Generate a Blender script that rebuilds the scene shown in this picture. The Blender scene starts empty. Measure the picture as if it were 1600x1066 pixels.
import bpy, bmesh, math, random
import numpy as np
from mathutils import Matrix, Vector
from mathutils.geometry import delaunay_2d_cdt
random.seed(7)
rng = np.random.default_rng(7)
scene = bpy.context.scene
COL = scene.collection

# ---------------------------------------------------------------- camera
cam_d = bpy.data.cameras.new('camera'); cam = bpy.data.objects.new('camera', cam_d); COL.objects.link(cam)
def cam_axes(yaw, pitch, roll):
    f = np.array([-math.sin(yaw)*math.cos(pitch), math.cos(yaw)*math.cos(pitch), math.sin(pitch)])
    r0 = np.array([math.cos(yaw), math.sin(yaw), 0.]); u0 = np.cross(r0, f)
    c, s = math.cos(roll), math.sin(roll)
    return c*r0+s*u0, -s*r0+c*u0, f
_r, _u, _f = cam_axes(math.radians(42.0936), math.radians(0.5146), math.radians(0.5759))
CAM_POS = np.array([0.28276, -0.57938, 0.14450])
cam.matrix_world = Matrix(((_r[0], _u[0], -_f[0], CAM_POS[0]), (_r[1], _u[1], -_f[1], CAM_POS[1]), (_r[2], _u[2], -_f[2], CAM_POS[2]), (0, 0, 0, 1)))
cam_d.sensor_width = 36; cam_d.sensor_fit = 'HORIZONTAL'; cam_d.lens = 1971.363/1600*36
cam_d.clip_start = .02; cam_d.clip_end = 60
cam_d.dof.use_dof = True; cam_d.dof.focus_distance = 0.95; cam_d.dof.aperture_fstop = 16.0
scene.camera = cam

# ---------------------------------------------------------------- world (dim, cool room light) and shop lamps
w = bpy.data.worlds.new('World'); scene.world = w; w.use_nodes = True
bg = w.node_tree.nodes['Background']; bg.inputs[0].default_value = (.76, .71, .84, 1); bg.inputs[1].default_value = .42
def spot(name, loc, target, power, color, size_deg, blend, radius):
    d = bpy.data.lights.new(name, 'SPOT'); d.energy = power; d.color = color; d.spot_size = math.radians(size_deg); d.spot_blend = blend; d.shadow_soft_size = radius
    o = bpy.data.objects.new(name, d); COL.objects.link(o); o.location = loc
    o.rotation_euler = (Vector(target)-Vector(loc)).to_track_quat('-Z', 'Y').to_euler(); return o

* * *

Reproduce the whole listing word for word.

Generate a Blender script that rebuilds the scene shown in this picture. The Blender scene starts empty. Measure the picture as if it were 1600x1066 pixels.
import bpy, bmesh, math, random
import numpy as np
from mathutils import Matrix, Vector
from mathutils.geometry import delaunay_2d_cdt
random.seed(7)
rng = np.random.default_rng(7)
scene = bpy.context.scene
COL = scene.collection

# ---------------------------------------------------------------- camera
cam_d = bpy.data.cameras.new('camera'); cam = bpy.data.objects.new('camera', cam_d); COL.objects.link(cam)
def cam_axes(yaw, pitch, roll):
    f = np.array([-math.sin(yaw)*math.cos(pitch), math.cos(yaw)*math.cos(pitch), math.sin(pitch)])
    r0 = np.array([math.cos(yaw), math.sin(yaw), 0.]); u0 = np.cross(r0, f)
    c, s = math.cos(roll), math.sin(roll)
    return c*r0+s*u0, -s*r0+c*u0, f
_r, _u, _f = cam_axes(math.radians(42.0936), math.radians(0.5146), math.radians(0.5759))
CAM_POS = np.array([0.28276, -0.57938, 0.14450])
cam.matrix_world = Matrix(((_r[0], _u[0], -_f[0], CAM_POS[0]), (_r[1], _u[1], -_f[1], CAM_POS[1]), (_r[2], _u[2], -_f[2], CAM_POS[2]), (0, 0, 0, 1)))
cam_d.sensor_width = 36; cam_d.sensor_fit = 'HORIZONTAL'; cam_d.lens = 1971.363/1600*36
cam_d.clip_start = .02; cam_d.clip_end = 60
cam_d.dof.use_dof = True; cam_d.dof.focus_distance = 0.95; cam_d.dof.aperture_fstop = 16.0
scene.camera = cam

# ---------------------------------------------------------------- world (dim, cool room light) and shop lamps
w = bpy.data.worlds.new('World'); scene.world = w; w.use_nodes = True
bg = w.node_tree.nodes['Background']; bg.inputs[0].default_value = (.76, .71, .84, 1); bg.inputs[1].default_value = .42
def spot(name, loc, target, power, color, size_deg, blend, radius):
    d = bpy.data.lights.new(name, 'SPOT'); d.energy = power; d.color = color; d.spot_size = math.radians(size_deg); d.spot_blend = blend; d.shadow_soft_size = radius
    o = bpy.data.objects.new(name, d); COL.objects.link(o); o.location = loc
    o.rotation_euler = (Vector(target)-Vector(loc)).to_track_quat('-Z', 'Y').to_euler(); return o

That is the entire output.